| Directive |
Print each line exactly as it is given.

## Begin

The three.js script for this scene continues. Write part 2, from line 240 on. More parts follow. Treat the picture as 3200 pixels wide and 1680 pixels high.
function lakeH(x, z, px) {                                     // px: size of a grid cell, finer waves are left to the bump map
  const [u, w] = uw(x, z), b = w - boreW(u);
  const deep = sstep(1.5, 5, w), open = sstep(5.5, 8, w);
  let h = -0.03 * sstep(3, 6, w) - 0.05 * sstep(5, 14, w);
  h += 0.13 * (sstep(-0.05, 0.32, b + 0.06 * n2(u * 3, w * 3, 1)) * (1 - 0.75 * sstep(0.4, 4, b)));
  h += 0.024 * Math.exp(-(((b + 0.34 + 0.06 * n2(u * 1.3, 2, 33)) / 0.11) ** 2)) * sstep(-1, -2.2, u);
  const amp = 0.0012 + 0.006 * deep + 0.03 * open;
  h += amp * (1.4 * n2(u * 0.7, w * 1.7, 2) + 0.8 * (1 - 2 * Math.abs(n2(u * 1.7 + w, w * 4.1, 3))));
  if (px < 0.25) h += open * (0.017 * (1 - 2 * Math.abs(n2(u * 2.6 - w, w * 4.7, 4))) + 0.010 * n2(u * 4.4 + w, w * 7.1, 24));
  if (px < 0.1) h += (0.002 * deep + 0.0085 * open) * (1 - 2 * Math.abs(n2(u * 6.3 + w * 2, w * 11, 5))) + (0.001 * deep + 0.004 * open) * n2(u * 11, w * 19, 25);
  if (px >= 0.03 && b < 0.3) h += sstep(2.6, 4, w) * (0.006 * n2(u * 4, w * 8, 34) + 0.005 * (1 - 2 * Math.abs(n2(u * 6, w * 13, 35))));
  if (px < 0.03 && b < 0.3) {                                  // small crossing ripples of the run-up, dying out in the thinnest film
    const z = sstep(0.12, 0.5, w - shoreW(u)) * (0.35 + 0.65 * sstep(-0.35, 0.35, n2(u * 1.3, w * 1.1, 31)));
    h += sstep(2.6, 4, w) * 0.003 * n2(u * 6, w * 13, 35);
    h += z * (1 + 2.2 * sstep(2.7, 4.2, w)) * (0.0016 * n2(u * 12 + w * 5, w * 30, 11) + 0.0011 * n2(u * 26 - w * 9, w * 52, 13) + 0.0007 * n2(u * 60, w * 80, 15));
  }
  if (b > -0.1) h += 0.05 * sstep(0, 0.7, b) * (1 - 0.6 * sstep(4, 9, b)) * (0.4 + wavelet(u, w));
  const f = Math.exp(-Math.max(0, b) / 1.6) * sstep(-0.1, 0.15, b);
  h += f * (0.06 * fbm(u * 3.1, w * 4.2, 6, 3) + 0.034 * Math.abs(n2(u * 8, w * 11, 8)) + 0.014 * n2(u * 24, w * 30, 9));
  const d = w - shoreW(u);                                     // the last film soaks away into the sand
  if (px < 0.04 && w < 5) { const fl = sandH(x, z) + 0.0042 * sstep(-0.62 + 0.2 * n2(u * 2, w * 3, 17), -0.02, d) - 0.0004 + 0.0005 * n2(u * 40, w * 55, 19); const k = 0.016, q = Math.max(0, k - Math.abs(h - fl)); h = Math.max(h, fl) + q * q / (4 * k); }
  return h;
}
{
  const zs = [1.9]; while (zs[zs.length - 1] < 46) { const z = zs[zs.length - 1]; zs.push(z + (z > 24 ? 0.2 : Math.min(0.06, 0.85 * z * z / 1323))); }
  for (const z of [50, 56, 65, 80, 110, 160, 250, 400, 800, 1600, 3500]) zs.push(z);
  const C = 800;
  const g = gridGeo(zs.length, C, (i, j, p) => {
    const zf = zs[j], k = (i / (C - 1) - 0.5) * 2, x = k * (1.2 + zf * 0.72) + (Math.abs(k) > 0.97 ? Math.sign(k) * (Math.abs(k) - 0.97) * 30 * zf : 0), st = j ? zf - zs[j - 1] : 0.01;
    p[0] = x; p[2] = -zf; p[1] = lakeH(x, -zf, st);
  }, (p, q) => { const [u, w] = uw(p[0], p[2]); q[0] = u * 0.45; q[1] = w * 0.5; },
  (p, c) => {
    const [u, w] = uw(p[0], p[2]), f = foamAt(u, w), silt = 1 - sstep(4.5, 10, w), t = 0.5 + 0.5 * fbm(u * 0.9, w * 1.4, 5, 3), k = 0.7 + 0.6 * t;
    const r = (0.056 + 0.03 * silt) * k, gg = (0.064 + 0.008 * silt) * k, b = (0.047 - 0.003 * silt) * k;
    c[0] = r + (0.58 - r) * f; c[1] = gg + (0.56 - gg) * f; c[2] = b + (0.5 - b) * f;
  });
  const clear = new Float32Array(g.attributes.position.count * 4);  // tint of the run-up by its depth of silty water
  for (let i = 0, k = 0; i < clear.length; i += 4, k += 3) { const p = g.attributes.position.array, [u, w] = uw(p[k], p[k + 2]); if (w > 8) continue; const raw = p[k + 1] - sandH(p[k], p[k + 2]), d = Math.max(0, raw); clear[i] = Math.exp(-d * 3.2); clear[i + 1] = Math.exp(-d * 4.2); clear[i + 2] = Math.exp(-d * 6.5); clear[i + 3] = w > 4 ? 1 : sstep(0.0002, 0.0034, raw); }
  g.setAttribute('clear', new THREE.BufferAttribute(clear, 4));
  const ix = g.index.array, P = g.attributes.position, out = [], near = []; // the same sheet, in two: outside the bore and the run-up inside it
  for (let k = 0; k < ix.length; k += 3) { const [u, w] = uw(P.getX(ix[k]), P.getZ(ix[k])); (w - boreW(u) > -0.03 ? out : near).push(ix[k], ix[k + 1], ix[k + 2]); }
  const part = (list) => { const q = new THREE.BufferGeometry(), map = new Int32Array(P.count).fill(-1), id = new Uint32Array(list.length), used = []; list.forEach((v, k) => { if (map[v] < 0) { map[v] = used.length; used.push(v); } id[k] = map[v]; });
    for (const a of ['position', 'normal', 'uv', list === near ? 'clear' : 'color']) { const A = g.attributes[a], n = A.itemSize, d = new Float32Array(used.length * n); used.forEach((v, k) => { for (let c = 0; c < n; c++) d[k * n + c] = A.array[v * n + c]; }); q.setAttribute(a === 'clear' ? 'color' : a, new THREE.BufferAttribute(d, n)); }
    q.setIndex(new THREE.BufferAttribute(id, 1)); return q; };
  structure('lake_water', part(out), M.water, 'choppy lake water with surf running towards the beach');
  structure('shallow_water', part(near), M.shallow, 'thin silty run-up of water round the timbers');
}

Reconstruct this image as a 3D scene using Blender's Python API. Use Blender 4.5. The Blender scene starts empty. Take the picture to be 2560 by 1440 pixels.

## End

| The result |
The three.js script for this scene continues. Write part 2, from line 240 on. More parts follow. Treat the picture as 3200 pixels wide and 1680 pixels high.
function lakeH(x, z, px) {                                     // px: size of a grid cell, finer waves are left to the bump map
  const [u, w] = uw(x, z), b = w - boreW(u);
  const deep = sstep(1.5, 5, w), open = sstep(5.5, 8, w);
  let h = -0.03 * sstep(3, 6, w) - 0.05 * sstep(5, 14, w);
  h += 0.13 * (sstep(-0.05, 0.32, b + 0.06 * n2(u * 3, w * 3, 1)) * (1 - 0.75 * sstep(0.4, 4, b)));
  h += 0.024 * Math.exp(-(((b + 0.34 + 0.06 * n2(u * 1.3, 2, 33)) / 0.11) ** 2)) * sstep(-1, -2.2, u);
  const amp = 0.0012 + 0.006 * deep + 0.03 * open;
  h += amp * (1.4 * n2(u * 0.7, w * 1.7, 2) + 0.8 * (1 - 2 * Math.abs(n2(u * 1.7 + w, w * 4.1, 3))));
  if (px < 0.25) h += open * (0.017 * (1 - 2 * Math.abs(n2(u * 2.6 - w, w * 4.7, 4))) + 0.010 * n2(u * 4.4 + w, w * 7.1, 24));
  if (px < 0.1) h += (0.002 * deep + 0.0085 * open) * (1 - 2 * Math.abs(n2(u * 6.3 + w * 2, w * 11, 5))) + (0.001 * deep + 0.004 * open) * n2(u * 11, w * 19, 25);
  if (px >= 0.03 && b < 0.3) h += sstep(2.6, 4, w) * (0.006 * n2(u * 4, w * 8, 34) + 0.005 * (1 - 2 * Math.abs(n2(u * 6, w * 13, 35))));
  if (px < 0.03 && b < 0.3) {                                  // small crossing ripples of the run-up, dying out in the thinnest film
    const z = sstep(0.12, 0.5, w - shoreW(u)) * (0.35 + 0.65 * sstep(-0.35, 0.35, n2(u * 1.3, w * 1.1, 31)));
    h += sstep(2.6, 4, w) * 0.003 * n2(u * 6, w * 13, 35);
    h += z * (1 + 2.2 * sstep(2.7, 4.2, w)) * (0.0016 * n2(u * 12 + w * 5, w * 30, 11) + 0.0011 * n2(u * 26 - w * 9, w * 52, 13) + 0.0007 * n2(u * 60, w * 80, 15));
  }
  if (b > -0.1) h += 0.05 * sstep(0, 0.7, b) * (1 - 0.6 * sstep(4, 9, b)) * (0.4 + wavelet(u, w));
  const f = Math.exp(-Math.max(0, b) / 1.6) * sstep(-0.1, 0.15, b);
  h += f * (0.06 * fbm(u * 3.1, w * 4.2, 6, 3) + 0.034 * Math.abs(n2(u * 8, w * 11, 8)) + 0.014 * n2(u * 24, w * 30, 9));
  const d = w - shoreW(u);                                     // the last film soaks away into the sand
  if (px < 0.04 && w < 5) { const fl = sandH(x, z) + 0.0042 * sstep(-0.62 + 0.2 * n2(u * 2, w * 3, 17), -0.02, d) - 0.0004 + 0.0005 * n2(u * 40, w * 55, 19); const k = 0.016, q = Math.max(0, k - Math.abs(h - fl)); h = Math.max(h, fl) + q * q / (4 * k); }
  return h;
}
{
  const zs = [1.9]; while (zs[zs.length - 1] < 46) { const z = zs[zs.length - 1]; zs.push(z + (z > 24 ? 0.2 : Math.min(0.06, 0.85 * z * z / 1323))); }
  for (const z of [50, 56, 65, 80, 110, 160, 250, 400, 800, 1600, 3500]) zs.push(z);
  const C = 800;
  const g = gridGeo(zs.length, C, (i, j, p) => {
    const zf = zs[j], k = (i / (C - 1) - 0.5) * 2, x = k * (1.2 + zf * 0.72) + (Math.abs(k) > 0.97 ? Math.sign(k) * (Math.abs(k) - 0.97) * 30 * zf : 0), st = j ? zf - zs[j - 1] : 0.01;
    p[0] = x; p[2] = -zf; p[1] = lakeH(x, -zf, st);
  }, (p, q) => { const [u, w] = uw(p[0], p[2]); q[0] = u * 0.45; q[1] = w * 0.5; },
  (p, c) => {
    const [u, w] = uw(p[0], p[2]), f = foamAt(u, w), silt = 1 - sstep(4.5, 10, w), t = 0.5 + 0.5 * fbm(u * 0.9, w * 1.4, 5, 3), k = 0.7 + 0.6 * t;
    const r = (0.056 + 0.03 * silt) * k, gg = (0.064 + 0.008 * silt) * k, b = (0.047 - 0.003 * silt) * k;
    c[0] = r + (0.58 - r) * f; c[1] = gg + (0.56 - gg) * f; c[2] = b + (0.5 - b) * f;
  });
  const clear = new Float32Array(g.attributes.position.count * 4);  // tint of the run-up by its depth of silty water
  for (let i = 0, k = 0; i < clear.length; i += 4, k += 3) { const p = g.attributes.position.array, [u, w] = uw(p[k], p[k + 2]); if (w > 8) continue; const raw = p[k + 1] - sandH(p[k], p[k + 2]), d = Math.max(0, raw); clear[i] = Math.exp(-d * 3.2); clear[i + 1] = Math.exp(-d * 4.2); clear[i + 2] = Math.exp(-d * 6.5); clear[i + 3] = w > 4 ? 1 : sstep(0.0002, 0.0034, raw); }
  g.setAttribute('clear', new THREE.BufferAttribute(clear, 4));
  const ix = g.index.array, P = g.attributes.position, out = [], near = []; // the same sheet, in two: outside the bore and the run-up inside it
  for (let k = 0; k < ix.length; k += 3) { const [u, w] = uw(P.getX(ix[k]), P.getZ(ix[k])); (w - boreW(u) > -0.03 ? out : near).push(ix[k], ix[k + 1], ix[k + 2]); }
  const part = (list) => { const q = new THREE.BufferGeometry(), map = new Int32Array(P.count).fill(-1), id = new Uint32Array(list.length), used = []; list.forEach((v, k) => { if (map[v] < 0) { map[v] = used.length; used.push(v); } id[k] = map[v]; });
    for (const a of ['position', 'normal', 'uv', list === near ? 'clear' : 'color']) { const A = g.attributes[a], n = A.itemSize, d = new Float32Array(used.length * n); used.forEach((v, k) => { for (let c = 0; c < n; c++) d[k * n + c] = A.array[v * n + c]; }); q.setAttribute(a === 'clear' ? 'color' : a, new THREE.BufferAttribute(d, n)); }
    q.setIndex(new THREE.BufferAttribute(id, 1)); return q; };
  structure('lake_water', part(out), M.water, 'choppy lake water with surf running towards the beach');
  structure('shallow_water', part(near), M.shallow, 'thin silty run-up of water round the timbers');
}

Reconstruct this image as a 3D scene using Blender's Python API. Use Blender 4.5. The Blender scene starts empty. Take the picture to be 2560 by 1440 pixels.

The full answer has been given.